--- START Supplied material ---
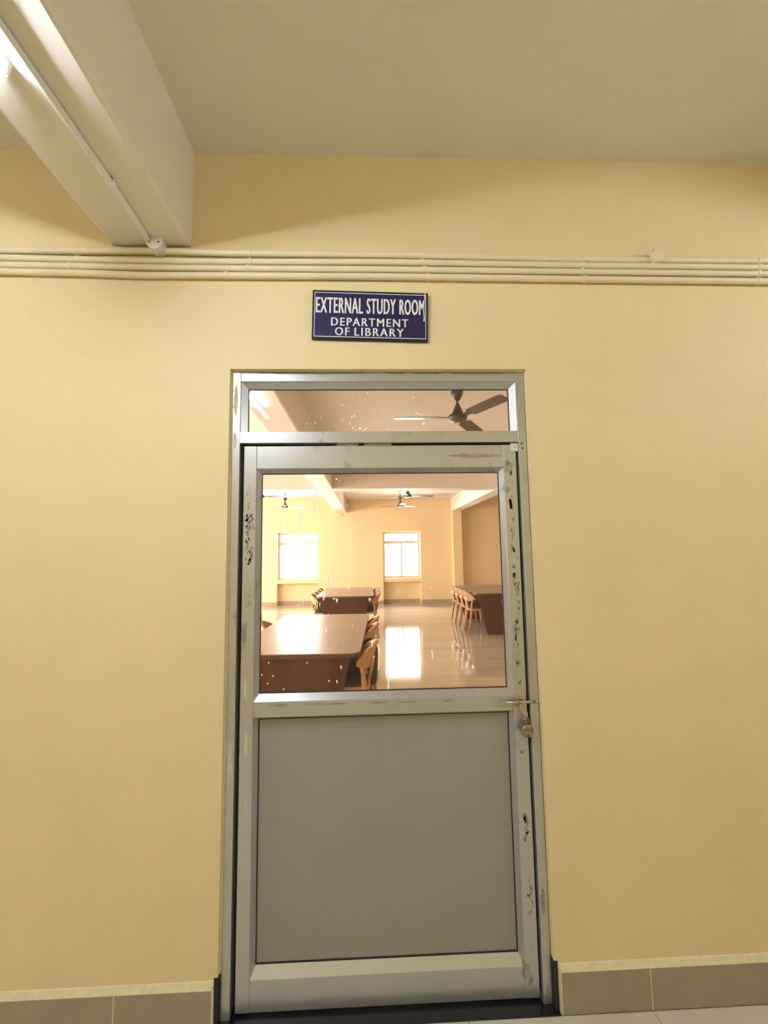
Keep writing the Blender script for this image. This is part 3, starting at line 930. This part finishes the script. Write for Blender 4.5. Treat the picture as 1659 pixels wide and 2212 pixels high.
fan = make_fan()
fan.location = (0.745, 2.09, ZC); fan.rotation_euler = (0, 0, math.radians(-62))
tag(fan, 'large dark brown ceiling fan seen through the transom', 'fan', 'ceiling fans of the study room')
for (x, y, a, lb) in ((0.78, 7.27, 10, 'ceiling fan above the right window, the nearer of the pair'), (0.76, 9.15, 35, 'ceiling fan above the right window, the farther of the pair'),
                      (-2.26, 7.15, 8, 'ceiling fan above the left window, cut by the door stile'), (-2.16, 9.15, 35, 'ceiling fan above the left window, the farther of the pair')):
    dup(fan, (x, y, ZC), math.radians(a), lb)

# ================================================================== TABLES
def rounded(x0, x1, y0, y1, r, n=5):
    P = []
    for cx, cy, a0 in ((x1 - r, y0 + r, -90), (x1 - r, y1 - r, 0), (x0 + r, y1 - r, 90), (x0 + r, y0 + r, 180)):
        for k in range(n + 1):
            t = math.radians(a0 + 90 * k / n)
            P.append((cx + r * math.cos(t), cy + r * math.sin(t)))
    return P


TZ = 0.725


def make_table(wd, ln, label):
    e = empty('study_table')
    h, l = wd / 2, ln / 2
    t = prism('tabletop', rounded(-h, h, -l, l, 0.09), 'z', TZ - 0.006, TZ, 'laminate_top', e)
    prism('edge_band', rounded(-h + 0.001, h - 0.001, -l + 0.001, l - 0.001, 0.09), 'z', TZ - 0.036, TZ - 0.006, 'edge_band', t)
    for s in (-1, 1):
        yc = s * (l - 0.06)
        prism('end_panel', [(-h + 0.08, TZ - 0.036), (h - 0.08, TZ - 0.036), (h - 0.22, 0.0), (-h + 0.22, 0.0)], 'y', yc - 0.02, yc + 0.02, 'laminate_dark', e)
    box('modesty_board', -0.02, 0.02, -l + 0.16, l - 0.16, 0.16, TZ - 0.036, 'laminate_dark', e)
    tag(e, label, 'table', 'long study tables')
    return e


t1 = make_table(1.02, 2.02, 'long dark brown table nearest to the door, at the left')
t1.location = (-0.60, 2.80, 0); t1.rotation_euler = (0, 0, math.radians(-2))
t2 = make_table(1.00, 1.80, 'dark table in the middle of the room under the left window')
t2.location = (-0.48, 6.78, 0)
t3 = make_table(1.00, 1.85, 'dark table at the right in front of the plain wall')
t3.location = (2.30, 6.90, 0)

# ================================================================== CHAIRS
def chair_back_mesh(parent):
    """curved back rail that sweeps forward into two tapered horns"""
    bm = bmesh.new()
    N = 28
    rings = []
    for i in range(N + 1):
        t = -1 + 2 * i / N
        th = math.radians(66) * t
        x = 0.205 * math.sin(th); y = -0.02 - 0.225 * math.cos(th)
        h = 0.080 * max(0.0, 1 - abs(t) ** 2.2) ** 0.8 + 0.014
        zc = 0.668 - 0.055 * abs(t) ** 1.6 + 0.0
        lean = -0.03 * (1 - abs(t))
        nx, ny = math.sin(th), -math.cos(th)
        th_ = 0.011
        ring = []
        for (dn, dz_) in ((-th_, -h), (th_, -h), (th_ * 1.2, 0), (th_, h), (-th_, h), (-th_ * 0.4, 0)):
            off = lean * dz_ / 0.09
            ring.append(bm.verts.new((x + nx * dn, y + ny * dn + off, zc + dz_)))
        rings.append(ring)
    for a, b in zip(rings, rings[1:]):
        for k in range(6):
            bm.faces.new((a[k], a[(k + 1) % 6], b[(k + 1) % 6], b[k]))
    bm.faces.new(rings[0]); bm.faces.new(rings[-1])
    o = finish('backrest', bm, 'chair_wood', parent, smooth=True)
    smooth_by_angle(o, 60)
    return o


def make_chair():
    e = empty('wooden_chair')
    seat = prism('seat', rounded(-0.19, 0.19, -0.215, 0.225, 0.09), 'z', 0.405, 0.440, 'chair_wood', e, 0.006)
    prism('cushion', rounded(-0.17, 0.17, -0.19, 0.205, 0.085), 'z', 0.440, 0.462, 'cushion', e, 0.008)
    chair_back_mesh(e)
    # lower back panel, tapering from seat to back rail
    bm = bmesh.new()
    rows_ = []
    for (z, hw, yb) in ((0.43, 0.085, -0.205), (0.52, 0.075, -0.228), (0.57, 0.085, -0.240), (0.62, 0.115, -0.246)):
        ro = []
        for k in range(7):
            s = -1 + 2 * k / 6
            ro.append((s * hw, yb + 0.06 * (s * hw / 0.13) ** 2 * 0.6, z))
        rows_.append(ro)
    fr_ = [[bm.verts.new((x, y + 0.008, z)) for x, y, z in ro] for ro in rows_]
    bk_ = [[bm.verts.new((x, y - 0.008, z)) for x, y, z in ro] for ro in rows_]
    for i in range(3):
        for k in range(6):
            bm.faces.new((fr_[i][k], fr_[i][k + 1], fr_[i + 1][k + 1], fr_[i + 1][k]))
            bm.faces.new((bk_[i][k], bk_[i + 1][k], bk_[i + 1][k + 1], bk_[i][k + 1]))
        bm.faces.new((fr_[i][0], fr_[i + 1][0], bk_[i + 1][0], bk_[i][0])); bm.faces.new((fr_[i][6], bk_[i][6], bk_[i + 1][6], fr_[i + 1][6]))
    for k in range(6):
        bm.faces.new((fr_[0][k], bk_[0][k], bk_[0][k + 1], fr_[0][k + 1])); bm.faces.new((fr_[3][k], fr_[3][k + 1], bk_[3][k + 1], bk_[3][k]))
    finish('back_panel', bm, 'chair_wood', e, smooth=True)
    for s in (-1, 1):
        tube('leg', [(s * 0.182, 0.215, 0.0), (s * 0.178, 0.19, 0.22), (s * 0.165, 0.175, 0.41)], [0.013, 0.019, 0.024], 'chair_wood', e, 10)
        tube('leg', [(s * 0.182, -0.235, 0.0), (s * 0.172, -0.20, 0.20), (s * 0.16, -0.172, 0.40), (s * 0.168, -0.165, 0.53), (s * 0.182, -0.140, 0.625)], [0.013, 0.019, 0.025, 0.019, 0.012], 'chair_wood', e, 10)
    tag(e, '', 'chair', 'wooden chairs around the study tables')
    return e


ch = make_chair()
placed = [0]


def put(x, y, deg, label):
    if placed[0] == 0:
        ch.location = (x, y, 0); ch.rotation_euler = (0, 0, math.radians(deg)); ch['label'] = label
        placed[0] = 1
        return ch
    return dup(ch, (x, y, 0), math.radians(deg), label)


# right of the nearest table
put(-0.265, 2.08, 89, 'tan wooden chair at the near right corner of the nearest table')
put(-0.235, 2.95, 88, 'wooden chair on the right side of the nearest table, just beyond the black chair')
put(-0.22, 3.40, 88, 'wooden chair on the right side of the nearest table, farthest from the door')
# left of the nearest table
put(-0.965, 2.66, -92, 'wooden chair on the left side of the nearest table, cut by the door stile')
put(-0.945, 3.16, -92, 'wooden chair on the left side of the nearest table, farther from the door')
put(-2.62, 7.75, -60, 'wooden chair far behind at the left, only a leg showing beside the stile')
# middle table
ordn = ['first', 'second', 'third', 'fourth']
for k, y in enumerate((6.18, 6.584, 6.988, 7.392)):
    put(-0.13, y, 90, 'wooden chair on the right side of the middle table, %s from the door' % ordn[k])
    put(-0.83, y, -90, 'wooden chair on the left side of the middle table, %s from the door' % ordn[k])
# right table
for k, y in enumerate((6.29, 6.70, 7.11, 7.52)):
    put(1.95, y, -90, 'wooden chair at the left of the right-hand table, %s from the door' % ordn[k])
put(2.65, 7.05, 90, 'wooden chair half hidden behind the right-hand table by the stile')

# black padded chair behind the near right corner chair
bcx = tag(empty('black_chair', (-0.225, 2.53, 0), math.radians(90)), 'black padded chair tucked under the nearest table behind a tan chair', 'chair')
prism('seat', rounded(-0.18, 0.18, -0.18, 0.22, 0.07), 'z', 0.40, 0.50, 'black_vinyl', bcx, 0.015)
bm = bmesh.new()
rings = []
for i in range(17):
    t = -1 + 2 * i / 16
    th = math.radians(70) * t
    x = 0.19 * math.sin(th); y = -0.03 - 0.19 * math.cos(th)
    zt = 0.68 - 0.08 * abs(t) ** 3
    nx, ny = math.sin(th), -math.cos(th)
    rings.append([bm.verts.new((x + nx * d, y + ny * d, z)) for d, z in ((-0.025, 0.34), (0.02, 0.30), (0.035, 0.5), (0.02, zt - 0.015), (0.0, zt), (-0.025, zt - 0.02))])
for a, b in zip(rings, rings[1:]):
    for k in range(6):
        bm.faces.new((a[k], a[(k + 1) % 6], b[(k + 1) % 6], b[k]))
bm.faces.new(rings[0]); bm.faces.new(rings[-1])
finish('backrest', bm, 'black_vinyl', bcx, smooth=True)
for sx_ in (-1, 1):
    for sy_ in (-1, 1):
        tube('leg', [(sx_ * 0.16, sy_ * 0.17, 0), (sx_ * 0.15, sy_ * 0.155, 0.40)], [0.012, 0.018], 'black_vinyl', bcx, 10)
--- END Supplied material ---
Take the material above from its first line through the line holding "dup(fan, (x, y, ZC), math.radians(a), lb)" and set it down exactly, without the pictures.

__Solution to this task__:
Keep writing the Blender script for this image. This is part 3, starting at line 930. This part finishes the script. Write for Blender 4.5. Treat the picture as 1659 pixels wide and 2212 pixels high.
fan = make_fan()
fan.location = (0.745, 2.09, ZC); fan.rotation_euler = (0, 0, math.radians(-62))
tag(fan, 'large dark brown ceiling fan seen through the transom', 'fan', 'ceiling fans of the study room')
for (x, y, a, lb) in ((0.78, 7.27, 10, 'ceiling fan above the right window, the nearer of the pair'), (0.76, 9.15, 35, 'ceiling fan above the right window, the farther of the pair'),
                      (-2.26, 7.15, 8, 'ceiling fan above the left window, cut by the door stile'), (-2.16, 9.15, 35, 'ceiling fan above the left window, the farther of the pair')):
    dup(fan, (x, y, ZC), math.radians(a), lb)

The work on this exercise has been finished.